Wheeler, the FCC chairman, said Wednesday that he’d use his federal authority to block 20 state laws — often backed by telecom companies — restricting municipal networks, arguing the broadband industry is already lacking competition as it is. Mitchell called it “the strongest statement to date by the FCC in restoring local authority.”
Democratic Sen. Al Franken, who has criticized Wheeler’s approach to other Internet issues, said he agreed with the move.
“There are vested interests that don’t want municipalities to do this, and that’s not good,” he said. “When communities want to do this, communities should be able to.”
Monticello ‘poster child’ for financial concerns
Municipal systems have not come about seamlessly, occasionally missing revenue targets and threatening the municipalities’ ability to pay back their bondholders.
The telecom industry points to a network established in Monticello, where officials built a network to compete with the city’s two dominant private carriers. After the new network got off the ground in 2009, a price war ensued. While that brought down prices for consumers, the city couldn’t compete with private providers as well as it expected, and it’s currently facing a lawsuit from bondholders who lost money investing in the project.

Minnesota Telecom Alliance president Brent Christensen called Monticello “the poster child for what goes on” when local governments try competing with private enterprise.
Expanding to rural areas
DFLers in the state Legislature are considering spending $25 million on expanding broadband to rural areas this session, looking to meet the goal to give every Minnesotan access to high-speed Internet by 2015.

broadband access across the state. Areas in
pink have access to high-speed broadband
while areas in yellow and blue have slower
access speeds, according to the group.
Click the map to view a larger version.
There are two metrics that determine what counts as “high-speed” Internet: upload speed and download speed. Connect Minnesota, a non-profit tracking broadband coverage in the state, says only about 75 percent of Minnesotans have access to connections that meet the state’s goals for both metrics. But nearly 99 percent of the state has access to the fastest download speeds.
The Telecom Alliance is uncomfortable with the DFL’s rural broadband proposal, Christensen said, arguing its focus should be on completely unserved areas rather than those that have Internet, just not as quick as the state would like. If the pot of money is too large, he said, some could go to establishing municipal networks that have proven fiscally shaky.
“They’ve been sold a bill of goods, that they need their own network,” he said.
He said his group would prefer to “work with local government and identify who really doesn’t have it, and who needs its, and how are we going to get it to them?”
Building out rural broadband infrastructure has won some bipartisan support on the congressional level. A non-binding amendment Franken offered to a budget bill last year calling for increased funding for rural broadband passed the Senate unanimously. He compared it to public works programs like rural electrification and the interstate highway system.
A federal program called the Connect America Fund provides a bit of funding toward this goal.

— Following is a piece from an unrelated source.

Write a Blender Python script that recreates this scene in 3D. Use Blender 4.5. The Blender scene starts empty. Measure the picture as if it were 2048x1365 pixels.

In 2012, Minnesota received $11 million to expand broadband capability rurally, and the program is set to spend $9 billion nationally over the next five years.
“It’s to get high-speed broadband to every part of the state so you can run a small business and not be hampered by slow Internet,” Franken said.
On the federal level — and, if Wheeler has his way, the state level — the focus is on building the networks; broadband companies and municipalities can argue over providing the service later on.